Apple bans fart apps, happiness and fun on the Apple Watch

Fart apps and smartwatches are a perfect match and everyone knows it. It’s a whoopie cushion that can be set off remotely. There’s nothing that isn’t funny about that. Sadly, Apple disagrees wholefartedly. According to them, that kind of purile hooliganism has no place on such a refined, classy device.

Apple’s unwillingness to allow such bacchanalia on their device was discovered through the rejection of the Fart Watch app which, helpfully, does exactly what the name suggests.
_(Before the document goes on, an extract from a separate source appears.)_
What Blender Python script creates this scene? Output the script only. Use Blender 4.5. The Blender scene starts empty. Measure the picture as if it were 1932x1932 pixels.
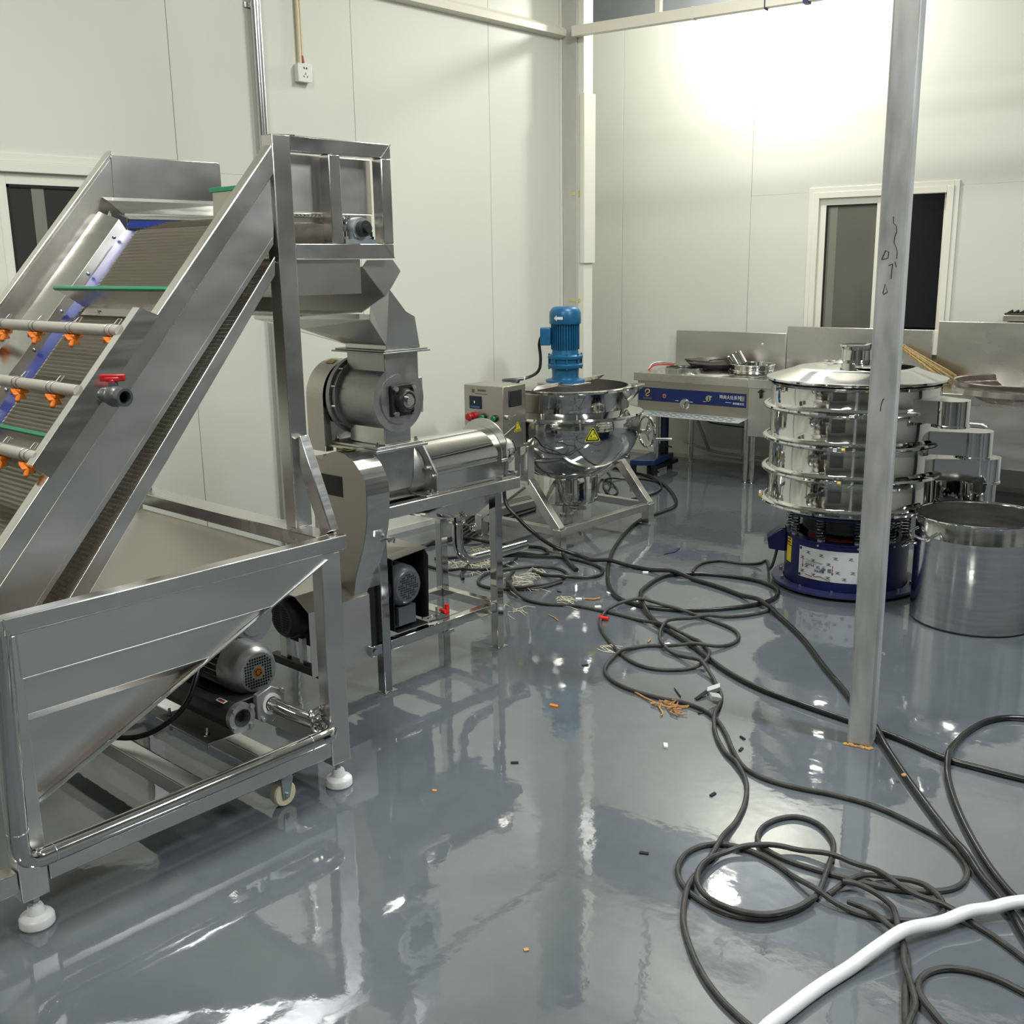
import bpy, bmesh, math, random
import numpy as np
from mathutils import Vector, Matrix

SC = bpy.context.scene
COL = SC.collection
RND = random.Random(7)
PI = math.pi

# ------------------------------------------------------------------ camera
F_PX, PITCH, ROLL, YAW = 1998.12, 0.2298223, -0.0146533, 0.737767
CAM = Vector((0.0, 0.0, 1.62))
def _camera_axes():
    c, s = math.cos(PITCH), math.sin(PITCH)
    fw, up, rt = Vector((0, c, -s)), Vector((0, s, c)), Vector((1, 0, 0))
    cr, sr = math.cos(ROLL), math.sin(ROLL)
    r2, u2 = cr * rt + sr * up, -sr * rt + cr * up
    rz = Matrix.Rotation(YAW, 3, 'Z')
    return rz @ r2, rz @ u2, rz @ fw
CR, CU, CF = _camera_axes()
cam_data = bpy.data.cameras.new('camera')
cam_data.sensor_width = 36.0
cam_data.lens = F_PX / 1932.0 * 36.0
cam_data.clip_start, cam_data.clip_end = 0.05, 100
cam = bpy.data.objects.new('camera', cam_data)
COL.objects.link(cam)
cam.matrix_world = Matrix(((CR.x, CU.x, -CF.x, CAM.x), (CR.y, CU.y, -CF.y, CAM.y), (CR.z, CU.z, -CF.z, CAM.z), (0, 0, 0, 1)))
SC.camera = cam

def at(px, py, X=None, Y=None, Z=None):
    """survey: the point seen at a photo pixel on a plane of constant X, Y or Z"""
    d = CF + CR * ((px - 966) / F_PX) - CU * ((py - 966) / F_PX)
    if X is not None: t = (X - CAM.x) / d.x
    elif Y is not None: t = (Y - CAM.y) / d.y
    else: t = (Z - CAM.z) / d.z
    return CAM + d * t
def on(px, py, p, n):
    d = CF + CR * ((px - 966) / F_PX) - CU * ((py - 966) / F_PX)
    n = Vector(n)
    return CAM + d * ((Vector(p) - CAM).dot(n) / d.dot(n))

# ------------------------------------------------------------------ world, lights, exposure
world = bpy.data.worlds.new('world'); SC.world = world; world.use_nodes = True
world.node_tree.nodes['Background'].inputs[0].default_value = (0.012, 0.014, 0.018, 1)
world.node_tree.nodes['Background'].inputs[1].default_value = 1.0
SC.view_settings.view_transform = 'Standard'
SC.view_settings.look = 'None'
SC.view_settings.gamma = 1.0
SC.view_settings.use_curve_mapping = False
SC.view_settings.exposure = 0.0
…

It copped the following, rather deadpan response from Apple, which was reported by Cult of Mac.

2.11 — Apps that duplicate Apps already in the App Store may be rejected, particularly if there are many of them, such as fart, burp, flashlight, and Kama Sutra Apps

8.1 — Apps must comply with all terms and conditions explained in the Guidelines for Using Apple Trademarks and Copyrights and the Apple Trademark List

2.11 Details

We noticed that your Apple Watch app is primarily a fart app. We do not accept fart apps on Apple Watch.

Look, the countdown until someone cracks the Watch API wide open and creates a jailbreak is already running. After that, the fart apps and long distance trolling will commence in earnest with sideloaded apps aplenty but until then you’ll just have to hold it in.